A primeira ideia que surge é a de calcular uma alíquota extraordinária sobre a folha de pagamento que o ente público teria de enfrentar por um longo período para zerar esses déficits. O grande drama aqui é que, em função dos volumosos déficits atuariais que já estão aí, tende a ser inviável que o valor da alíquota extraordinária seja absorvido pelos sufocados orçamentos públicos dos dias de hoje.
Diante da inviabilidade da alíquota extraordinária, o passo seguinte é conceber e implementar uma reforma relevante de regras, até porque as regras da Emenda 103/19 não se estenderam automaticamente aos demais entes além da União. Na sequência, existe hoje a figura de um fundo integrado de bens, direitos e ativos, a partir do qual se pode implementar um processo conhecido como monetização de ativos, que contempla o aporte e posterior liquidação desses itens de propriedade do ente público que possam ser vinculados adicionalmente à previdência, e, assim, servir de receita extra para ajudar na viabilização do citado equacionamento.
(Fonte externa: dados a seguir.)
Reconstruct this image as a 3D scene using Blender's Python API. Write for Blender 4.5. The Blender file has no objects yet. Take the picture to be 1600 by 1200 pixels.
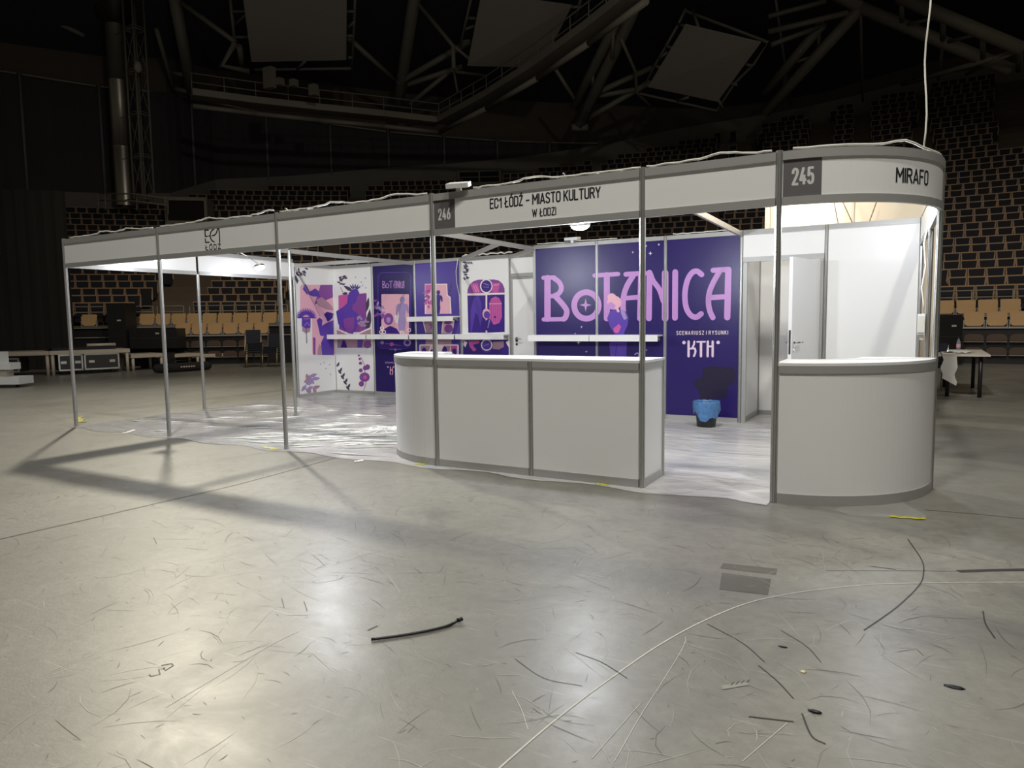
import bpy, bmesh, math, random
import numpy as np
from mathutils import Vector, Matrix
random.seed(7)
S = bpy.context.scene
COL = S.collection
PI = math.pi

# ------------------------------------------------------------------ camera
FPX, YAW, PITCH, ROLL = 1114.9, -0.5199, -0.0889, -0.0138
CAM = np.array([3.8981, -5.3879, 1.3523])
def cam_axes():
    cy, sy, cp, sp = math.cos(YAW), math.sin(YAW), math.cos(PITCH), math.sin(PITCH)
    f = np.array([sy*cp, cy*cp, sp]); r = np.array([cy, -sy, 0.0]); u = np.cross(r, f)
    c, s = math.cos(ROLL), math.sin(ROLL)
    return c*r + s*u, -s*r + c*u, f
RX, UX, FX = cam_axes()
cd = bpy.data.cameras.new('camera'); cam = bpy.data.objects.new('camera', cd); COL.objects.link(cam)
cd.sensor_width = 36.0; cd.lens = 36.0*FPX/1600.0; cd.clip_end = 400
m = Matrix(((RX[0], UX[0], -FX[0], CAM[0]), (RX[1], UX[1], -FX[1], CAM[1]), (RX[2], UX[2], -FX[2], CAM[2]), (0, 0, 0, 1)))
cam.matrix_world = m
S.camera = cam
S.view_settings.view_transform = 'Standard'; S.view_settings.look = 'None'
S.view_settings.gamma = 1.0; S.view_settings.use_curve_mapping = False
S.view_settings.exposure = 0.0
S.cycles.use_denoising = True
S.cycles.max_bounces = 6

# ------------------------------------------------------------------ world + hall lights + added fills
W = bpy.data.worlds.new('hall_air'); S.world = W; W.use_nodes = True
W.node_tree.nodes['Background'].inputs[0].default_value = (1.0, 0.90, 0.72, 1)
W.node_tree.nodes['Background'].inputs[1].default_value = 0.036
def lamp(name, loc, watts, radius, color=(1, 1, 1), spot=None, target=None, blend=.5):
    l = bpy.data.lights.new(name, 'SPOT' if spot else 'POINT'); l.energy = watts; l.shadow_soft_size = radius; l.color = color
    o = bpy.data.objects.new(name, l); COL.objects.link(o); o.location = loc
    if spot:
        l.spot_size = math.radians(spot); l.spot_blend = blend
        o.rotation_euler = (Vector(target)-Vector(loc)).to_track_quat('-Z', 'Y').to_euler()
    return o
lamp('hall_lamp_key', (-22.3, 13.0, 18.6), 16500, .55, (1, .92, .72), 60, (3, -4, 0), 1.0)
lamp('hall_lamp_front', (7.0, -4.0, 12.0), 2350, .30, (1, .97, .88), 132, (0.5, 3.0, 0), .5)
lamp('added_floor_fill', (2.0, -6.0, 16.0), 5300, .6, (1, .97, .88), 120, (1.0, -2.0, 0), .8)  # unseen fill added overhead to lift the floor and soften the key shadow
lamp('added_stand_fill', (-6.0, 5.0, 13.0), 3000, .5, (1, .88, .68), 66, (-17, 13.0, 2.5), 1.0)  # unseen spot added to brighten the seat rows on the left
lamp('added_stand_fill', (4.0, 5.0, 13.5), 3100, .5, (1, .88, .68), 72, (4.5, 19.5, 4.0), 1.0)  # unseen spot added to brighten the seat rows on the right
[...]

No Piauí, aprovou-se uma reforma de regras até mais profunda do que a da União. Para o processo de financiamento do equacionamento previdenciário, a saída é a capitalização gradual do regime previdenciário, separando-se a massa de segurados em dois planos, um deles sendo um plano capitalizado, em que se procura fundar reservas capazes de cobrir as despesas com os benefícios que serão pagos para o grupo de pessoas que a ele for vinculado (normalmente servidores ativos recém-admitidos no ente e aposentados e pensionistas mais idosos).
Já o outro plano é estruturado para continuar o financiamento do modelo denominado de repartição simples, em que as contribuições oriundas dos segurados e do ente federativo financiam as despesas com benefícios não ocorrendo a constituição de reservas. Essa estrutura de equacionamento do déficit prevê a extinção do plano financeiro ao longo do tempo, efetuando-se revisões dos parâmetros usados para definir cada fundo, na medida que o fundo capitalizado apresente os resultados positivos que possibilitem a recepção de segurados oriundos do plano financeiro. Com a adoção de medidas como essas até aqui, o Município de São Paulo conseguiu reduzir o déficit atuarial de R$ 171 para R$ 74 bilhões, e o Piauí, de R$ 36 para 8 bilhões, em 2021. Viva ambos!